Глубокие изменения, происшедшие в обществе, привели к углублению раскола, к возникновению его новой формы. Пассивность низших этажей управления, их тяга к локальным идеалам, неспособность стать основой обновления государства внесли в медиатор и общество угрожающую дезорганизацию. Почвенные силы, проникшие в низший этаж управления, отрывали его от медиатора и тем самым подрывали основы его существования. В медиаторе произошел разрыв коммуникаций; открыто столкнулись два типа конструктивной напряженности с противоположно направленными векторами, что неуклонно усиливало социокультурные противоречия в обществе. В конце 70–х годов власти буквально была объяты паникой. «Только во время уже разгоревшегося вооруженного восстания бывает такая паника, какая овладела всеми в России в конце семидесятых годов и в восьмидесятом. Во всей России все замолкли в клубах, в гостиницах, на улицах, на базарах… И как в провинции, так и в Петербурге все ждали чего–то неизвестного, но ужасного, никто не был уверен в завтрашнем дне» [45].

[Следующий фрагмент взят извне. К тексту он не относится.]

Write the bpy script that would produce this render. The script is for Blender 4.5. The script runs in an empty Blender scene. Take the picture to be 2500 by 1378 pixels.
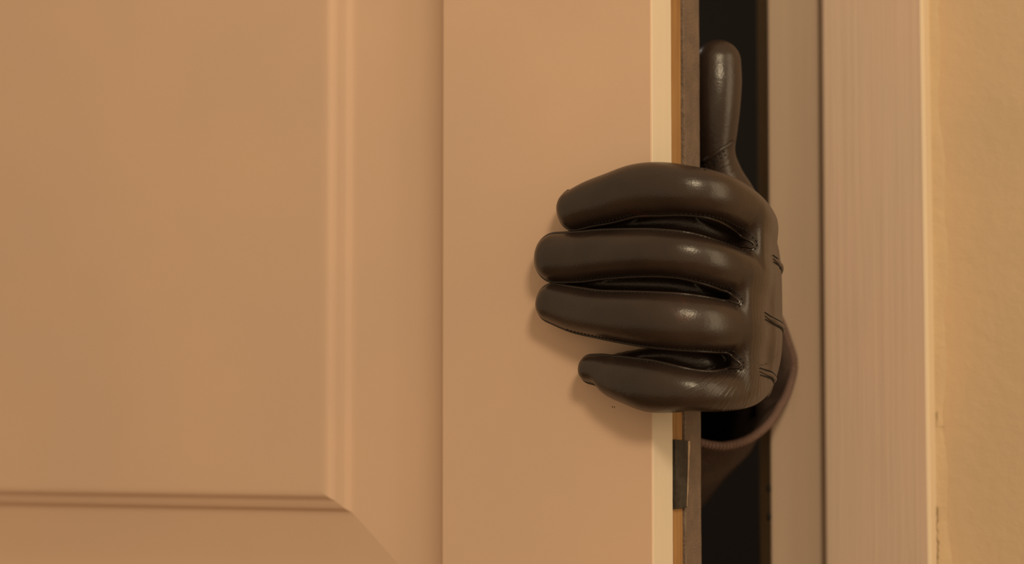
import bpy, bmesh, math, random
import numpy as np
from mathutils import Vector, Matrix
from mathutils.bvhtree import BVHTree

random.seed(4)
SC = bpy.context.scene
COL = SC.collection

# ------------------------------------------------------------------ camera
F_PX, W_PX, H_PX = 6200.0, 2500.0, 1378.0
DIST = 1.03
PITCH = math.radians(3.4)
CAM = Vector((0.0, -DIST, 1.03))
FWD = Vector((0, math.cos(PITCH), math.sin(PITCH)))
UP = Vector((0, -math.sin(PITCH), math.cos(PITCH)))
cam_d = bpy.data.cameras.new('camera')
cam = bpy.data.objects.new('camera', cam_d)
COL.objects.link(cam)
cam.location = CAM
cam.rotation_euler = (math.pi / 2 + PITCH, 0, 0)
cam_d.sensor_width = 36.0
cam_d.lens = 36.0 * F_PX / W_PX
cam_d.clip_start = 0.05
cam_d.dof.use_dof = True
cam_d.dof.focus_distance = 1.03
cam_d.dof.aperture_fstop = 5.6
SC.camera = cam

# ------------------------------------------------------------------ view, world, lights
SC.view_settings.view_transform = 'Standard'
SC.view_settings.look = 'None'
SC.view_settings.gamma = 1.0
SC.view_settings.use_curve_mapping = False
SC.view_settings.exposure = 0.0
world = bpy.data.worlds.new('world')
SC.world = world
world.use_nodes = True
wb = world.node_tree.nodes['Background']
wb.inputs[0].default_value = (1.0, 0.73, 0.43, 1)
wb.inputs[1].default_value = 0.50

def area_light(name, loc, target, size, power, color, spread=180):
    l = bpy.data.lights.new(name, 'AREA')
    l.shape = 'SQUARE'; l.size = size; l.energy = power; l.color = color
    l.spread = math.radians(spread)
    o = bpy.data.objects.new(name, l)
    COL.objects.link(o)
    o.location = loc
    o.rotation_euler = (Vector(target) - Vector(loc)).to_track_quat('-Z', 'Y').to_euler()
    return o
area_light('ceiling_lamp', (0.24, -1.35, 1.76), (0.05, 0.0, 1.10), 0.22, 8.6, (1.0, 0.78, 0.50))
side = area_light('side_fill', (1.38, -0.92, 1.40), (0.06, 0.02, 1.10), 0.80, 9.0, (1.0, 0.78, 0.48))  # unseen fill added from the right to brighten the right-facing edges
side.data.shape = 'RECTANGLE'; side.data.size_y = 1.5

far_fill = bpy.data.lights.new('far_room_fill', 'POINT')  # faint fill added behind the door to lift the black of the gap
far_fill.energy = 4.5; far_fill.color = (1.0, 0.86, 0.72); far_fill.shadow_soft_size = 0.12
far_fill_o = bpy.data.objects.new('far_room_fill', far_fill); COL.objects.link(far_fill_o)
far_fill_o.location = (-0.9, 1.0, 2.1)

# ------------------------------------------------------------------ helpers
def V(*a): return Vector(a)

def ray(px, py):
    return V((px - W_PX / 2) / F_PX, 0, 0) + UP * ((H_PX / 2 - py) / F_PX) + FWD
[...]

В этой ситуации правящая элита сделала попытку отказаться от либеральной интерпретации идущей инверсии и перейти к авторитарной (так называемый период контрреформ). Авторитаризм имел своих идеологов. Например, влиятельный деятель двух царствований К. Победоносцев рассматривал народовластие как ложное начало. К. Леонтьев полагал, что ради спасения архаики от разрушения, в борьбе против прогресса, либерализма, влияний западной культуры годятся любые средства — «внутреннее рабство», «организованное насилие, сложный деспотизм». Он призывал сохранять безграмотность населения, поскольку в этом «наше счастье, а не горе» [46]. Государство, по его мнению, должно взять на себя инициативу установления нового феодализма, . своеобразного социализма. Прямо провозглашая культ силы, Леонтьев выдвигал на первый план в христианстве не любовь, но страх. Консерватизм есть естественная реакция на опасности, которые связаны с изменениями. Однако коренная слабость такой позиции заключалась в поверхностности, в неспособности понять, что общество уже не может отказаться от прогресса как источника энергии.

Министерство внутренних дел, которое ранее придерживалось политики невмешательства, пришло к выводу, что вмешательство в дела мира, мировых посредников не только необходимо, но и неизбежно. Усилилась атака на земства. Они представлялись как «какая–то бессмысленная оппозиция». М. Катков так характеризовал позицию, занятую земскими деятелями: «Система устранения правительства потребовала, чтобы оно отказалось от всякого дела, признавая себя ни к чему не пригодным. Сама администрация в ее разветвлениях по стране объявлена не делом правительства. Против государства выдвинута… земля, т. е. учреждения 1864 года, именуемые земством» [47]. Министр внутренних дел с 1882 года граф Д. Толстой предлагал ввести земские и городские органы самоуправления «в общий строй государственных установлений. Лежащие в основе сих учреждений начала общественного самоуправления должны быть заменены началом государственного управления». К. Победоносцев также писал о необходимости ввести судебные установления «в общий строй государственных учреждений. В Российском государстве не может быть отдельных властей, независимых от центральной власти государственной». Принятый в 1889 году закон о земских начальниках нарушил принцип разделения судебных и административных функций, установленный в 1864 году; они были сосредоточены отныне в руках земских начальников. Им вменялось в обязанность иметь надзор за всеми установлениями крестьянского общественного управления. «Нужен сильный начальник уезда, — писал князь Мещерский императору, — народ любит единоличную власть и ненавидит всякие коллегии».

Рядом законов 1889–1892 годов были расширены права губернатора на вмешательство в дела земского и городского самоуправления, а также общины. В 1880–1890 годах «либеральное направление» журналистики было раздавлено цензурой. Искоренение всякого инакомыслия стало первостепенной задачей; медиатор уже не ждал ничего хорошего от новых идей. Цензурой был резко ограничен круг подлежащих обсуждению вопросов, не подлежали обсуждению в печати деятельность земских начальников, городских общественных органов самоуправления, судебные процессы по должностным преступлениям, ограничивалось обсуждение аграрного вопроса и т. д. Категорически запрещено было упоминание о двадцатилетней годовщине отмены крепостного права. Князь Мещерский не постеснялся опубликовать следующую сентенцию: «Прекрати сечь, исчезнет власть. Как нужна соль русскому человеку, как нужен хлеб русскому мужику, — так ему нужны розги. И если без соли пропадет человек, так без розог пропадет народ. Человеколюбие требует розог» [48]. Неспособность преодолеть раскол, непроницаемость смысловых полей подтолкнула консервативную часть общества к тому, чтобы решать проблему повседневным насилием.